By CHRIS FARAONE  |  January 20, 2010

There's little talking between commercials. The lone chef clacks away out back — sizzling drumsticks in the deep fryer — but the rest look up at the reports. Snap shots of destruction fill the screen; one young man wipes tears from his cheek and turns from the TV to keep from sobbing. He looks back down at his phone, hits send, and once again reaches an empty receiver. Just three minutes remain on his prepaid cell; he used the rest earlier leaving voicemail messages.

The chicken is fried hard, with white onion slices on top and a rice-and-bean mountain on the side. The waitress is kind and even smiling, despite the fact that she lost four cousins in the quake. She greets another customer who walks in from the frigid wind: "How are you today?" "Not too good," he responds, pointing to the tube. "I know you've seen what's happening."

A news van pulls up and the patrons roll their eyes as the journalist and cameraman unload outside. "They expect us to all be in here crying," says one man. "They've been coming in here all morning," adds the waitress, not seeming to mind the disturbance. The reporter barges through the door, shattering the still agony that fills the dining room. "Have you heard anything?" he asks. "Just what the news tells us," responds one customer, coldly. "Obama might be on the way," the patron continues, shaking his head. "But these people are all out of hope."

The thick flock of camera jockeys first sets lenses on Mayor Menino, who, before answering questions, engages people waiting in the pews of this historic shrine. Moments later, all media attention shifts to Governor Patrick, who enters the side door and is ambushed by a blinding cloud of halogen. The governor wraps and then United States Senator John Kerry takes over the spotlight.

A significant but largely silent crowd of several hundred waits for Haitian-American state representatives Marie St. Fleur and Linda Dorcena Forry, who, along with Catholic Charities and other local groups, called this meeting to inform people about streamlined relief assistance underway in Greater Boston. Low conversations spark throughout the building, but between the grim occasion and cathedral ceilings, the dominant sound is of muffled misery.

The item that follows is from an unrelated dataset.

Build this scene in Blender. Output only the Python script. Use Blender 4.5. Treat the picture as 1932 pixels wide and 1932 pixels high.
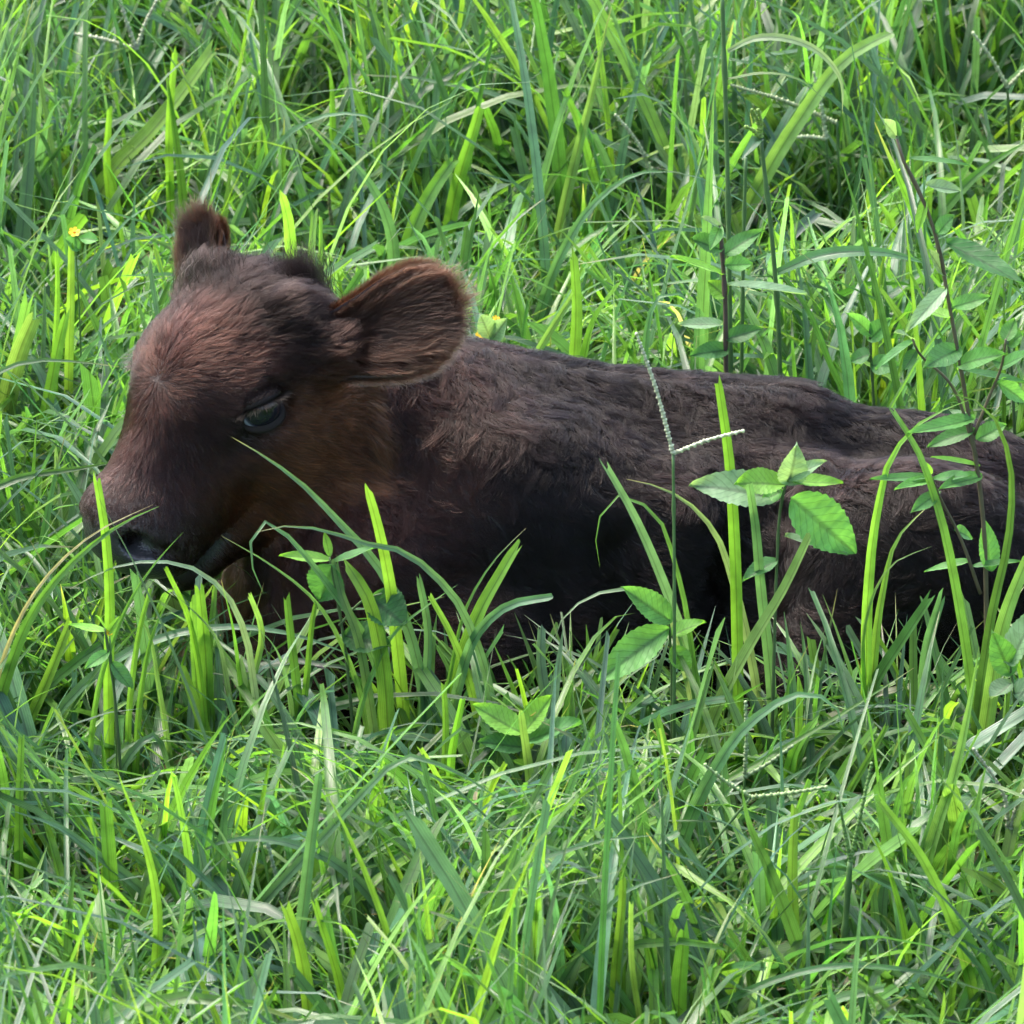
import bpy, math
import numpy as np
from mathutils import Vector, Matrix
from mathutils.kdtree import KDTree

for _o in list(bpy.data.objects):
    bpy.data.objects.remove(_o, do_unlink=True)
scene = bpy.context.scene
COL = scene.collection

# ------------------------------------------------------------------ camera
PITCH = math.radians(22.0)
DIST = 6.4
FRAME_W = 0.95                      # metres across the picture at the calf
TARGET = np.array([0.0, 0.0, 0.22])
FWD = np.array([0.0, math.cos(PITCH), -math.sin(PITCH)])
UPV = np.array([0.0, math.sin(PITCH), math.cos(PITCH)])
RGT = np.array([1.0, 0.0, 0.0])
CAM = TARGET - FWD * DIST
TANH = FRAME_W / 2 / DIST
cam_d = bpy.data.cameras.new('camera')
cam_d.sensor_width = 36.0
cam_d.lens = 18.0 / TANH
cam_d.clip_start = 0.05
cam_d.clip_end = 3000.0
cam_d.dof.use_dof = True
cam_d.dof.focus_distance = DIST - 0.03
cam_d.dof.aperture_fstop = 26.0
cam_o = bpy.data.objects.new('camera', cam_d)
COL.objects.link(cam_o)
cam_o.location = CAM
cam_o.rotation_euler = (math.pi / 2 - PITCH, 0, 0)
scene.camera = cam_o

# ------------------------------------------------------------------ sky and sun
SUN_EL = math.radians(60.0)
SUN_AZ = math.radians(-56.0)         # measured from +Y (behind the calf) towards +X
world = bpy.data.worlds.new('World')
scene.world = world
world.use_nodes = True
wn = world.node_tree.nodes
wl = world.node_tree.links
for n in list(wn):
    wn.remove(n)
sky = wn.new('ShaderNodeTexSky')
sky.sky_type = 'NISHITA'
sky.sun_disc = False
sky.sun_elevation = SUN_EL
sky.sun_rotation = SUN_AZ
sky.air_density = 1.0
sky.dust_density = 5.0
sky.ozone_density = 1.0
bgn = wn.new('ShaderNodeBackground')
bgn.inputs['Strength'].default_value = 0.15
won = wn.new('ShaderNodeOutputWorld')
wl.new(sky.outputs[0], bgn.inputs[0])
wl.new(bgn.outputs[0], won.inputs[0])

sun_d = bpy.data.lights.new('sun', 'SUN')
sun_d.energy = 1.25
sun_d.angle = math.radians(22.0)
sun_d.color = (1.0, 0.95, 0.86)
sun_o = bpy.data.objects.new('sun', sun_d)
COL.objects.link(sun_o)
_sd = Vector((math.sin(SUN_AZ) * math.cos(SUN_EL), math.cos(SUN_AZ) * math.cos(SUN_EL), math.sin(SUN_EL)))
sun_o.rotation_euler = _sd.to_track_quat('Z', 'Y').to_euler()
sun_o.location = (0, 0, 6)

scene.view_settings.view_transform = 'Standard'
scene.view_settings.look = 'None'
scene.view_settings.gamma = 1.0
scene.view_settings.exposure = 2.2
scene.view_settings.use_curve_mapping = False
scene.cycles.use_adaptive_sampling = True
scene.cycles.adaptive_threshold = 0.025
scene.cycles.max_bounces = 6
scene.cycles.diffuse_bounces = 3
scene.cycles.glossy_bounces = 3
scene.cycles.transmission_bounces = 5

# ------------------------------------------------------------------ helpers
rng = np.random.default_rng(7)

def P(px, py, Y):
    """A point of the place: where the line of sight through picture position (px, py) of 1932 meets depth Y."""
    d = FWD + RGT * ((px - 966.0) / 966.0 * TANH) + UPV * ((966.0 - py) / 966.0 * TANH)
    t = (Y - CAM[1]) / d[1]
    return CAM + d * t

def project(pts):
    v = np.asarray(pts) - CAM
    dep = v @ FWD
    return 966 + 966 * (v @ RGT) / dep / TANH, 966 - 966 * (v @ UPV) / dep / TANH

def unit(v):
    v = np.asarray(v, float)
    return v / (np.linalg.norm(v, axis=-1, keepdims=True) + 1e-12)

def mesh_obj(name, verts, faces, mat=None, parent=None, smooth=True, uvs=None, colors=None):
    me = bpy.data.meshes.new(name)
    verts = np.asarray(verts, np.float32)
    if isinstance(faces, np.ndarray):
        nf, k = faces.shape
        me.vertices.add(len(verts))
        me.vertices.foreach_set('co', verts.ravel())
        me.loops.add(nf * k)
        me.loops.foreach_set('vertex_index', faces.astype(np.int32).ravel())
        me.polygons.add(nf)
        me.polygons.foreach_set('loop_start', np.arange(0, nf * k, k, dtype=np.int32))
        me.update(calc_edges=True)
        me.validate()
    else:
        me.from_pydata(verts.tolist(), [], faces)
        me.update()
    if smooth:
        me.polygons.foreach_set('use_smooth', np.ones(len(me.polygons), bool))
    if colors is not None:
        at = me.attributes.new('tint', 'FLOAT_COLOR', 'POINT')
        c = np.ones((len(verts), 4), np.float32)
        colors = np.asarray(colors, np.float32)
        c[:, :colors.shape[1]] = colors
        at.data.foreach_set('color', c.ravel())
    if uvs is not None:
        at = me.attributes.new('strip', 'FLOAT2', 'POINT')
        at.data.foreach_set('vector', np.asarray(uvs, np.float32).ravel())
    if mat:
        me.materials.append(mat)
    o = bpy.data.objects.new(name, me)
    COL.objects.link(o)
    if parent is not None:
        o.parent = parent
    return o

def tag(o, label=None, cat=None, group=None, kind=None):
    if label: o['label'] = label
    if cat: o['category'] = cat
    if group: o['group'] = group
    if kind: o['kind'] = kind
    return o

def empty(name, loc):
    o = bpy.data.objects.new(name, None)
    o.empty_display_size = 0.02
    COL.objects.link(o)
    o.location = loc
    return o

def _hash(ix, iy, iz, seed):
    h = (ix.astype(np.uint32) * np.uint32(374761393) + iy.astype(np.uint32) * np.uint32(668265263)
         + iz.astype(np.uint32) * np.uint32(2246822519) + np.uint32((seed * 3266489917) & 0xffffffff))
    h = (h ^ (h >> np.uint32(13))) * np.uint32(1274126177)
    h = h ^ (h >> np.uint32(16))
    return (h & np.uint32(0xffffff)).astype(np.float32) / np.float32(0xffffff)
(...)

This is a mass funeral, plain and simple, with many of the same faces who filled Senator Ted Kennedy's memorial this past August. The pol parade doesn't end with Menino, Patrick, and Kerry. Police Commissioner Ed Davis; At-Large City Councilors John Connolly, Ayanna Pressley, and Felix Arroyo; State Senator Sonia Chang-Díaz; former mayor Ray Flynn; and interim United States Senator Paul Kirk are also paying respects. But nobody is overtly groveling for gold stars. Despite her special election being less than one week away, Attorney General Martha Coakley does not even address the congregation.

Following a long moment of silence, Representative St. Fleur opens the forum in "Crenglish" — her mix of English and Creole that jibes well with the predominately Haitian, but notably diverse, audience. Her pain is palpable — St. Fleur has yet to hear from her affected family — but she swallows a deep breath and introduces Kerry. When running for the White House, Kerry was blasted for his language prowess by a Gallo-phobic electorate, but for folks here this French-speaking lifeline to their dearest is comforting. The senator's pledge to win temporary protected status for all Haitian immigrants — so that individuals will not be deported to the rubble — earns a standing ovation.